Mindia and Joy meet one night in Tbilisi and start a long distance relationship, even if being queer is dangerous in Georgia. The two dream of a safer place and start a small vintage clothes business to save up. Soon, living in Georgia becomes exhausting, so they flee to Belgium to seek asylum.
In Vakhtanguri, his very first film, Valeriu Adimei directs a reenactment of the story of queer love and resistance lived by his friends, Mindia and Joy, two young Georgians who emigrated in Belgium. As such, in a documentary make-believe about the self, their presence in front of the camera sometimes illustrates certain important events, and other times transforms into something else, a state of grace fundamental to cinema, caught in between past and present, fictional and non-fictional — a sentimental history reenacted speculatively. One yesterday night, at the cruising spot from the edge of a forest, two men watch each other with desire and hesitation – lovers playing strangers, they unlikely embrace each other, holding, for a moment outside the illusion, their entire open history. (Călin Boto)

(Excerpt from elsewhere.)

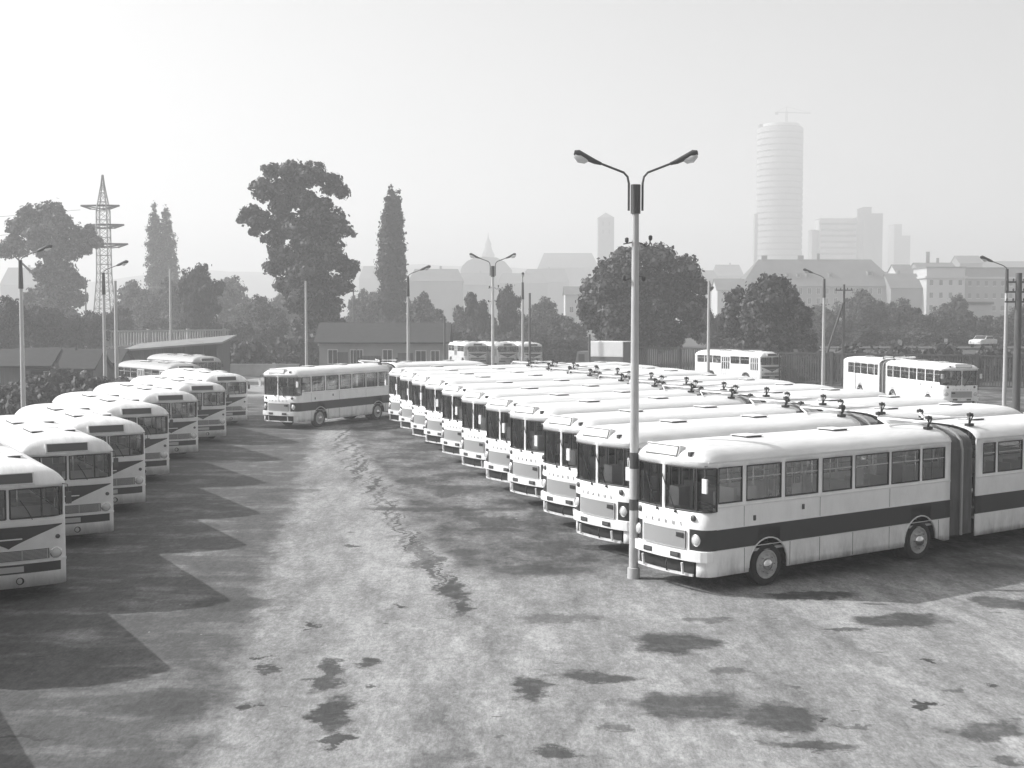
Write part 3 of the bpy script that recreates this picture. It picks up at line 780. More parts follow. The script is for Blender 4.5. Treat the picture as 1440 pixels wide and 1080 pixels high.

Valeriu Adimei graduated from the Screenwriting and Filmology department of the UNATC National University of Film and Theatre in Bucharest with a BA thesis on reclaiming 1970s sapphic vampire narratives. In 2022 he/they was/were part of the organizing team for the One World Romania Documentary Film Festival, and in 2021 he/they participated in the summer camp organized by the queer film festival Art200, where he/they made an experimental short film, The More My Wires Loosen Up, with two other colleagues. During his/their final year of undergraduate studies he/they was/were on an Erasmus scholarship at LUCA School of Arts Brussels, with an academic focus on filmmaking. This year resulted in the conception and direction of his/their first solo short film, Vakhtanguri.